Our first example is a personal favorite of mine, the ethnic lit catch-all. Here’s the posting, courtesy of whoever posted the St. Olaf College position on the Academic Job Wiki:
“The Department of English seeks an individual with teaching and scholarly expertise in the area of twentieth- and twenty-first century American literature, with emphasis on post WWII multicultural literatures such as Latina/o, Native American, African American, Indian American, and Asian American literatures. Desirable secondary interests include film; transnational literature; and generic, cross-cultural, and cross-disciplinary approaches.”

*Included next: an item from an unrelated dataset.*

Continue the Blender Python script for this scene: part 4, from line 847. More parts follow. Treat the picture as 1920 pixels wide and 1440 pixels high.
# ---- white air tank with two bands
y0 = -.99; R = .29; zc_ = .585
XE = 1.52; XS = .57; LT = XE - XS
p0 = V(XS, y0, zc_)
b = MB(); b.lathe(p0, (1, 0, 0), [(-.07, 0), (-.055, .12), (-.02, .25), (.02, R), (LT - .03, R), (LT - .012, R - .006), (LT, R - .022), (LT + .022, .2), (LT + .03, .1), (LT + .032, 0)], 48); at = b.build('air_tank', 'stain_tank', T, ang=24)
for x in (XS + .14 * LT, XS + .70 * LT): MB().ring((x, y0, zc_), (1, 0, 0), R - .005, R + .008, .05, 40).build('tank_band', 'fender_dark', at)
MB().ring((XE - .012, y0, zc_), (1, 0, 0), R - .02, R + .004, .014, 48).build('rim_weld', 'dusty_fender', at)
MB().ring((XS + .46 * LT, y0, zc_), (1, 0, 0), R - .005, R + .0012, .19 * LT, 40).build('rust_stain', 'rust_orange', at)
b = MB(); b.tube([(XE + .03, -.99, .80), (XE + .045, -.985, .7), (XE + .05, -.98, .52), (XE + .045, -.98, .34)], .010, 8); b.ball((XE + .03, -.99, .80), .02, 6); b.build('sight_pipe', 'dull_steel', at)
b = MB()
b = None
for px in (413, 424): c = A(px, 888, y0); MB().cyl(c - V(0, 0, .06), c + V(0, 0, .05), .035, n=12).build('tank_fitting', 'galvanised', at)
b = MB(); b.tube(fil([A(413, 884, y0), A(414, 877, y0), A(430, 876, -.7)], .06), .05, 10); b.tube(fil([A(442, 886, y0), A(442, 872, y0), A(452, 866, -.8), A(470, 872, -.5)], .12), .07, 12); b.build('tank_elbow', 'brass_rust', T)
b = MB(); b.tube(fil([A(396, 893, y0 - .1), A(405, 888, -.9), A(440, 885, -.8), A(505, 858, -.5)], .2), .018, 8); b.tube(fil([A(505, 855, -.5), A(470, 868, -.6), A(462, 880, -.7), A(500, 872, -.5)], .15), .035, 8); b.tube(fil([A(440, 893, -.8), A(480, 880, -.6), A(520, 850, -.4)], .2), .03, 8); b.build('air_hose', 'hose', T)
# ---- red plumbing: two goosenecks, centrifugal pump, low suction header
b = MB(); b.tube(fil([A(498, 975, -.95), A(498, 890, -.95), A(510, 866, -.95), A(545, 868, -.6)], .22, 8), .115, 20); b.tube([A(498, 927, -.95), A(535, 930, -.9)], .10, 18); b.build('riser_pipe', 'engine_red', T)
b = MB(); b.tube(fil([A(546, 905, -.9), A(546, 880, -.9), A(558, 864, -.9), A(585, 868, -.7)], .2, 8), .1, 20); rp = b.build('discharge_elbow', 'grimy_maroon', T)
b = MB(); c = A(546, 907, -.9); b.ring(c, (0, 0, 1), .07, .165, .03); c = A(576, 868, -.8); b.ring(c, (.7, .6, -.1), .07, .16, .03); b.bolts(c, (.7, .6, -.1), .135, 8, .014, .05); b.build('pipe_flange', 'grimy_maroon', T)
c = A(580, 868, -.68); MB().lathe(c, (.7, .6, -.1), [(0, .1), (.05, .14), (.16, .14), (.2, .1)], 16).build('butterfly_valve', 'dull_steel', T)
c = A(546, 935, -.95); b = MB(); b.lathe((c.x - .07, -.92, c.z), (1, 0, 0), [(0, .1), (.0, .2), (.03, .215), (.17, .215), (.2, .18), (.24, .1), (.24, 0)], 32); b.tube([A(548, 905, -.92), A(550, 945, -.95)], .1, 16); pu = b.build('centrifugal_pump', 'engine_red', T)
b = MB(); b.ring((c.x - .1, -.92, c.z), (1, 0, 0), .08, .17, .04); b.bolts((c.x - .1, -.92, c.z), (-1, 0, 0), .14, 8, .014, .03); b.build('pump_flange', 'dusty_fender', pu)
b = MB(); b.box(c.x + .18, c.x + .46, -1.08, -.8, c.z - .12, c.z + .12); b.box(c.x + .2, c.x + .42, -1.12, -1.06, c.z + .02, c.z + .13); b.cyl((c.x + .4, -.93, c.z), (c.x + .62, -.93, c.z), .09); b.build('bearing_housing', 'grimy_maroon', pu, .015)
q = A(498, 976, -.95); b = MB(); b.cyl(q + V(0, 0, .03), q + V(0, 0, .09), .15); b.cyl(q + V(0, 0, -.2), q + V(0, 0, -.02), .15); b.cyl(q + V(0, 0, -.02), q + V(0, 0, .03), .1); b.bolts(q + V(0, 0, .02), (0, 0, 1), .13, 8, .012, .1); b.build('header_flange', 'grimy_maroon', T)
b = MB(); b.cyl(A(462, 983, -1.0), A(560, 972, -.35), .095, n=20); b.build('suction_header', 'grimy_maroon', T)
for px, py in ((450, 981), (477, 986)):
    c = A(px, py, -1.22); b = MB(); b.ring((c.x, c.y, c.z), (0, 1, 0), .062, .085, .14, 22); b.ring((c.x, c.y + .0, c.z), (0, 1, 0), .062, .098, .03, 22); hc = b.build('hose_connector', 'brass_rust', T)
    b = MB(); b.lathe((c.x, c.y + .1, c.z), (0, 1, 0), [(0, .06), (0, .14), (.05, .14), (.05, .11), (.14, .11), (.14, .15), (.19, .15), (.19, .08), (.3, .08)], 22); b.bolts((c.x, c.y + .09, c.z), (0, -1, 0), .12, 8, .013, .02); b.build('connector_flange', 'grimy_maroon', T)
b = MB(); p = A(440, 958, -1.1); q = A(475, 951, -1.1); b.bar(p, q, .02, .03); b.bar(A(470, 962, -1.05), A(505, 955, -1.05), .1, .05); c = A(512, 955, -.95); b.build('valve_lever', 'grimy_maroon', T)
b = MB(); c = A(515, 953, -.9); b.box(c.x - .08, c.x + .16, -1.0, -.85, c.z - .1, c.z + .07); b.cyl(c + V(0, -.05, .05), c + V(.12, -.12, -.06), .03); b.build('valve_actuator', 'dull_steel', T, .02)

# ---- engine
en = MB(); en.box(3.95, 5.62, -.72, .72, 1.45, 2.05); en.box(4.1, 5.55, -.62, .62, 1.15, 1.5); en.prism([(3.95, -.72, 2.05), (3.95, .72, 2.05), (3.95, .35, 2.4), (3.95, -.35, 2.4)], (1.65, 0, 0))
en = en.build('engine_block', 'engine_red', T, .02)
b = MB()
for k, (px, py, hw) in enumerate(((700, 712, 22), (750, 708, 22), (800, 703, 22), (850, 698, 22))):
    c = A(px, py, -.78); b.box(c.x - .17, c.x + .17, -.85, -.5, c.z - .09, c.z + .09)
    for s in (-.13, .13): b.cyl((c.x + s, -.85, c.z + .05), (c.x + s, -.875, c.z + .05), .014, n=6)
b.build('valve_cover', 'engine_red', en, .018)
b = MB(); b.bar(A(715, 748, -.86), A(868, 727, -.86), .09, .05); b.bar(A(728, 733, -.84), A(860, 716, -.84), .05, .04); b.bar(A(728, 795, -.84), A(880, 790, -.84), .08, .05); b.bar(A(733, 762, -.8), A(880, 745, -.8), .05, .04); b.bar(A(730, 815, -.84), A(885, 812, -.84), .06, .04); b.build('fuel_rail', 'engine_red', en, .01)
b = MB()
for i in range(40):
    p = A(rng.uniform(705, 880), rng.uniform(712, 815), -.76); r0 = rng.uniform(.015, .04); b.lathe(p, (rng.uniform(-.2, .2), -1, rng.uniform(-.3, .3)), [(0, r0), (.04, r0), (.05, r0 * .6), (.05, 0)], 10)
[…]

So basically, this ad *could* appeal to pretty much anyone who works in 20th c./contemporary American literature, which is, like, half the job market. Indeed, the best thing about the ethnic lit catch-all is also the worst thing about it: anyone can apply. It can boost your spirits when a specific specialty has a dearth of openings in a given year, but that also means that the pool becomes insanely large.
The problem is that you might read the position as appealing to anyone, when, in fact, it might have a more specific target, but won’t commit to anything in the job ad. Here, I’d read into things and suggest that Latina/o takes priority and so on down the line to Asian American, because there’s no particular rhyme or reason as to why the different racial groups are listed the way they are. Of course, the vagueness of the ad also leaves it open for a strong candidate in any of those other ethnic lit fields to apply, so you might as well give it a shot. If you can work in multiple ethnic fields, your chances would probably tick up, too.
But even if the dept does want someone in a specific field, though won’t reveal it for whatever reason, it’s likely that whoever holds the winning ticket will be teaching in many of the fields vaguely alluded to, since the school (especially a smaller one with fewer faculty) obviously needs someone to fill those gaps. So in the end, I guess the job posting is accurate in what your teaching responsibilities will be, but only after the fact!